Trovo il tempo solo ora perché prima il dolore era troppo, sulle guance soprattutto, poi dentro, nello stomaco, lungo tutti i miei nervi, fin giù ai piedi. E le lacrime, tante tantissime, a coprirmi il viso per due giorni interi, come una volta sola da bambino. Non ero più abituato e così in questi giorni mi pareva di essere in un film, il più tragico vissuto da quando sono nato. E morto Savier, il nostro cagnolino, e io, che sono figlio di figli di contadini, credevo l’avrei passata liscia, insomma senza sofferenza. Sabato mattina, appena prima di andarsene nel paradiso dei cani, ho portato il mio Savi lungo il fiume Serio, nel suo luogo preferito, quello dove stava il suo piccolo e gigante cuore. Fermo nell’acqua, guardava le anatre, dolcemente, nella consapevolezza che stava vivendo gli ultimi momenti in questo mondo. In un’ora ha fatto tutte le cose che gli piacevano: il bagno, una corsa lungo il prato, una caccia sfortunata a un uccellino coraggioso, che di lui morente non aveva la minima paura, una dormitina in una pozza puzzolente, una leccatina al mio braccio. Maldestro, inciampando, solo per me, per celebrarmi in un’ultima splendida, commovente e tragica volta.
Io non so se ci sia un Dio, spesso me lo immagino cattivo e noioso, uguale uguale a quello sentito sulla pelle negli interminabili pomeriggi passati a dottrina, ma oggi vorrei che il Signore fosse diverso, buono, ad accarezzare sul crapino il mio Savier, che io adoravo e che mi manca da morire. L’ho già detto, sono di specie dura, di quelli che i cani sono solo delle bestie, ma col passare delle ore mi accorgo che forse non è così. Savi è nato e cresciuto nell’amore per me, per Costanza, per Vinicio e Zeno, che hanno pianto venerdì, tutta notte, quando ci siamo accorti che non ne aveva più e cercava un angolino per andarsene nel suo modo meraviglioso, accogliente, sempre senza disturbare.
I cani, Savier più di tutto, sono irresistibili, eterni bambini di quattro anni, dolci, dipendenti, affettuosi, e io prima di lui un cagnolino non l’avevo avuto mai.

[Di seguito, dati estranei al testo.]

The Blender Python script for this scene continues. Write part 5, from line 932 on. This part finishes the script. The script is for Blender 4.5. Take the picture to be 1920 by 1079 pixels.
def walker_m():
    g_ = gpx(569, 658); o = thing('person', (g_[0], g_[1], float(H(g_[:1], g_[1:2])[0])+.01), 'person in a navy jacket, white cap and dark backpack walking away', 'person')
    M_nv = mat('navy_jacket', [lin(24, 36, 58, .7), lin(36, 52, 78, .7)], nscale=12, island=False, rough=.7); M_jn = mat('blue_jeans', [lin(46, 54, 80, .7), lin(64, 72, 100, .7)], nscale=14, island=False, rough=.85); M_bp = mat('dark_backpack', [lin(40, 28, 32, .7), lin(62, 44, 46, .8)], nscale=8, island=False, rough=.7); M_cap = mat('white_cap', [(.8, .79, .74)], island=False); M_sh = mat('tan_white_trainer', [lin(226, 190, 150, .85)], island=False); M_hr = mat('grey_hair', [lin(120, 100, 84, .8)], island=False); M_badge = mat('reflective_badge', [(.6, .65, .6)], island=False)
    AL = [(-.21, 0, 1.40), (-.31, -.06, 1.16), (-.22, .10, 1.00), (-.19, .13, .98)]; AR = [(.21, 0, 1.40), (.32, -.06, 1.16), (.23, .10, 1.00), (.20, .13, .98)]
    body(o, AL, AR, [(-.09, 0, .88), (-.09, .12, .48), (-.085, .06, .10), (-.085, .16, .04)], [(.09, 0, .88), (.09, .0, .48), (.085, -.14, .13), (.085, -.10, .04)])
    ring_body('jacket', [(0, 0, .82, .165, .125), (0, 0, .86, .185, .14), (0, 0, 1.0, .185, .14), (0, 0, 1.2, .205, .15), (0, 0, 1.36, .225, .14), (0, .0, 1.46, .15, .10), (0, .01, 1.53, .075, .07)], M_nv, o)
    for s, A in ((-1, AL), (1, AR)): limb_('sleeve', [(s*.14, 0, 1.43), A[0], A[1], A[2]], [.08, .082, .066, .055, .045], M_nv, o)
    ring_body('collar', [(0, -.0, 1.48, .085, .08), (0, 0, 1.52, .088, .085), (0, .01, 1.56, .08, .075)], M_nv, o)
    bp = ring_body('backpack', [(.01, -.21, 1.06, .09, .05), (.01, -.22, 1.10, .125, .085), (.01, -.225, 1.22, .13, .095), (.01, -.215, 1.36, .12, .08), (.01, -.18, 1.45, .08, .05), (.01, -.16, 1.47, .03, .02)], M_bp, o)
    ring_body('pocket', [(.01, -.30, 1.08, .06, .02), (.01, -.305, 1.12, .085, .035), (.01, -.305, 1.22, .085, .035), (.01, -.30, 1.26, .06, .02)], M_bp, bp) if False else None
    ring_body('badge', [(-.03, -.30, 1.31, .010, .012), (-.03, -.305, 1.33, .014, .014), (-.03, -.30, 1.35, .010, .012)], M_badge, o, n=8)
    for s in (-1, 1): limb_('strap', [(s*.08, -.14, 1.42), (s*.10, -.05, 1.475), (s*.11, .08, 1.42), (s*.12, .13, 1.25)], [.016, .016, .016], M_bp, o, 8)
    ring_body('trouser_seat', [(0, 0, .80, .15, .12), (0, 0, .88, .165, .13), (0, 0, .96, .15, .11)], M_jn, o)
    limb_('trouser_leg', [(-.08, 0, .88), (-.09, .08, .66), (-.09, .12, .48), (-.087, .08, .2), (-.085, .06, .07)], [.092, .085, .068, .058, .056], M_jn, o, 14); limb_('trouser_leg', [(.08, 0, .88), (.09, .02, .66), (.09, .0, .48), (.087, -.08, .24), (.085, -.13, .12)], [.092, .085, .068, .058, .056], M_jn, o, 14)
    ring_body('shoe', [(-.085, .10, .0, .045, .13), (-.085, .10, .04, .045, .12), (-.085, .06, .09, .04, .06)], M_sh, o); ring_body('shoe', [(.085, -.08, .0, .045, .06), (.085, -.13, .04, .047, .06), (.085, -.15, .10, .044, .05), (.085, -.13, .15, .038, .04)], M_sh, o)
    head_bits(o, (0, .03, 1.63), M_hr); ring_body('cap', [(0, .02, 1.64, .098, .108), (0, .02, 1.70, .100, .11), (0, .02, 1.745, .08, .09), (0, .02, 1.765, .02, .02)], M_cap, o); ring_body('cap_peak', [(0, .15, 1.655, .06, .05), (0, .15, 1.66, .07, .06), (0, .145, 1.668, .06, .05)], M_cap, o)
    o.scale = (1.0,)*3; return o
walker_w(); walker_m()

Quando Vinicio e Zeno l’hanno portato a casa da un rifugio di una montagna lecchese, lo sentivo solo come una scocciatura, il giro della sera, la pipì alle otto di mattina, e che palle tutti questi impegni per uno zingaro come me, ogni mia calza mangiata, le fila di mutande col buco in mezzo. Poi, piano piano, gli attimi col mio cane sono diventati un piacere, unico, assoluto, l’interminabile allegria quando cammini accanto a chi ti ama senza se e senza ma, con pretese minime, due coccoline sul divano, l’acqua, le crocchette, un po’ di prosciuttino se sei di quelli come me, che di notte ti sale addosso la sbrana.
Non so perché continuo a farmi del male con queste parole zeppe di ricordi di gite in montagna, forse perché scrivere è da sempre il mio Lexotan e, arrivato all’ultima riga, magari mi passeranno finalmente queste sciocche e miserabili lacrime, le stesse di due persone a cui voglio immensamente bene, che, mesi fa, quando hanno perso il loro Savier sono state tanto male e a me parevano sceme perché non era un nonno o una zia o un cugino caro. Ora so cosa hanno provato, la stessa cosa che sento qui e ora, l’immensa voglia di tornare a casa e trovarci quel cagnetto bianco e marrone, scodinzolante, che tenta di leccarmi tutto, per partire come due matti sulla ciclabile, insieme, felici, nell’amore unico che c’è quando si vive per l’altro senza farne diventare il senso del possesso che dà il sesso. Ringrazio il mio Savier, meraviglioso bastardino che mi ha insegnato il volere bene del Piccolo Principe con la sua rosa. Prima di lui, io, che ho quarantadue anni, non ci ero ancora arrivato.